As a journalist, most of her efforts concerned the Middle East, about which she wrote regularly in the "Christian Science Monitor" from the late 1920s until the 1950s. She was the first woman ever on the staff of "The Egyptian Gazette".
From 1930 until her death in 1994, she was married to Major (later Colonel) Charles Francis Kederick (July 11, 1901 – February 10, 1988), an Army officer who was an American-educated Syrian and had been chief aide-de-camp to King Faisal I of Iraq. They divorced in 1953, at which point she also changed the spelling of her name from "Fieber" to "Fielder".
Sometime after her divorce, she married (for a second time) Richard Field (1920–2011), an actor, author and educator, and an Assistant Dean at the University of California at Berkeley. Field published a book in 1973, "Inventive Playthings: Things to Make and Do in the Home", about creative child development.

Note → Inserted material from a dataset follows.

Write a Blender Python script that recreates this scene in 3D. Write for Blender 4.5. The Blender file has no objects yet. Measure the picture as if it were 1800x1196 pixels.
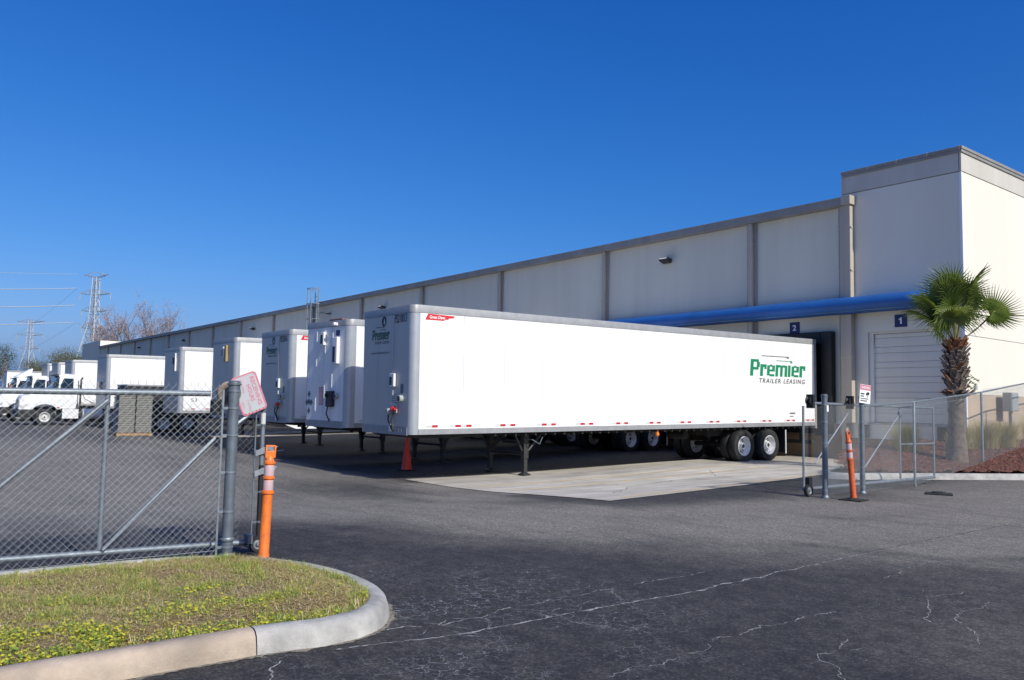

During the years she was married to Charles Kederick, Dora Fielder served with him in the Special Operations Executive in both World War II and the Korean War, in several Middle Eastern theatres, as a civilian. During World War II, the pair were captured in Libya by the Italian army, and were detained in a prisoner of war camp in Tripolitania until they were released in 1943.
She spent three years during the second World War as an SOE agent behind enemy lines in Italian-occupied Ethiopia, during which she was parachuted into the country three times.
At the time of her death in Berkeley, California, at the age of 87, she was working on her fifth book, provisionally titled "It Has Been Quite A Life!", an account of her adventures.
She was the great-niece of the pianist Arthur Friedheim.
Works:
- "The New Woman of China", 1930s.
- "Children of the Desert", 1947.
- "We Became Spies; stories of the United States Secret Service", 1954.
- "Secret Assignment; the story of America's secret intelligence service in peace and war", 1955.
- "An American in Cairo: The Education of a Coptic Journalist". 1991.